The main character in my novel Needing Napoleon could easily be mistaken for me at first glance. After all, he is a teacher of history and so was I. He looks roughly like me (maybe ten years ago!) too. He even suffers some of the same doubts. But it would be a mistake to think he is me. He is all alone in his life. An orphan without a partner or any close friends. So not me, after all!
I suppose he is a repository for things I worried I might become at various points in my life. He is a basically decent human being who just feels out of step. Most of us can relate to that feeling at some point in our lives, can't we?

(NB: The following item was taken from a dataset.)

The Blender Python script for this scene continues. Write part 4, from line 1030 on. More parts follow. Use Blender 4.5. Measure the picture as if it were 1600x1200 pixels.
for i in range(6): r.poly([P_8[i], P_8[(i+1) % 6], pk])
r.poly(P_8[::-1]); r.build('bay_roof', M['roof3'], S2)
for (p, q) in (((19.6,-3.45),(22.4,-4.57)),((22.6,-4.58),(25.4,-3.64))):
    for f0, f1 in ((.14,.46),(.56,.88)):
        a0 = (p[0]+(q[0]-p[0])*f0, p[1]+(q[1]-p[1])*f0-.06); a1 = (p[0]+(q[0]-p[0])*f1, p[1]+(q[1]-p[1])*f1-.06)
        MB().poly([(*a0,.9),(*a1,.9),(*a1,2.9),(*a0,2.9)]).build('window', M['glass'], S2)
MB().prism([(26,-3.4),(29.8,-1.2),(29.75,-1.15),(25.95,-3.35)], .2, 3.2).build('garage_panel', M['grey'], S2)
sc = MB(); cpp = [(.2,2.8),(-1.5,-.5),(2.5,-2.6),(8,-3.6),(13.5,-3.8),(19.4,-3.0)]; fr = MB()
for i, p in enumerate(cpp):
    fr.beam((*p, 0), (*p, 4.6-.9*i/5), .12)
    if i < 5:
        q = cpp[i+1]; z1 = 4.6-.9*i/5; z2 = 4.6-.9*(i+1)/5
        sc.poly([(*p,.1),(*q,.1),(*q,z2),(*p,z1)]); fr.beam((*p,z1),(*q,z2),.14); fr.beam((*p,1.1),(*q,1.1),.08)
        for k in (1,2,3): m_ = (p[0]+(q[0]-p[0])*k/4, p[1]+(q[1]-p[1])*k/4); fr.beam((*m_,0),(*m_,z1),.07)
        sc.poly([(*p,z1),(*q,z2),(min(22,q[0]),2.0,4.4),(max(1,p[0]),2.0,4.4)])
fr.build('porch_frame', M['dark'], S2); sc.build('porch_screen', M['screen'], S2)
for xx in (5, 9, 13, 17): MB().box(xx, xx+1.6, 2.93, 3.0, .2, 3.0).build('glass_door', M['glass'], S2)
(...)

He has spent a lot of time trying to do the right thing even when it seemed to be taking him further and further from what he wanted. The pressure of that builds up until he is prepared to consider a radical alternative. This is a prerequisite for my plot to work!
I always wanted to be a writer. But I also wanted to do the right thing. It took a long time to realise the two things weren't mutually exclusive. And that was only possible when I was financially secure. I have no illusions about big sales. So, the right thing was to earn a living in the best way possible. For me, that meant a rewarding life in teaching and school management. I got to work with some fantastic people. I don't regret it. Nor do I regret retiring early to write!
This was supposed to be a blog about characters. I started out to explain the threads of me running through my main character while denying he is me. I seem to have ended up talking more about myself! But seriously, I think most good characters are part real person and part imagination, partly realistic and partly fantastic.
A strong fictional character might possess exaggerated elements of real people but he or she is also likely to be in a particular situation or predicament. The character's predilections collide with his or her circumstances. That's one of the sources of tension needed to make a story.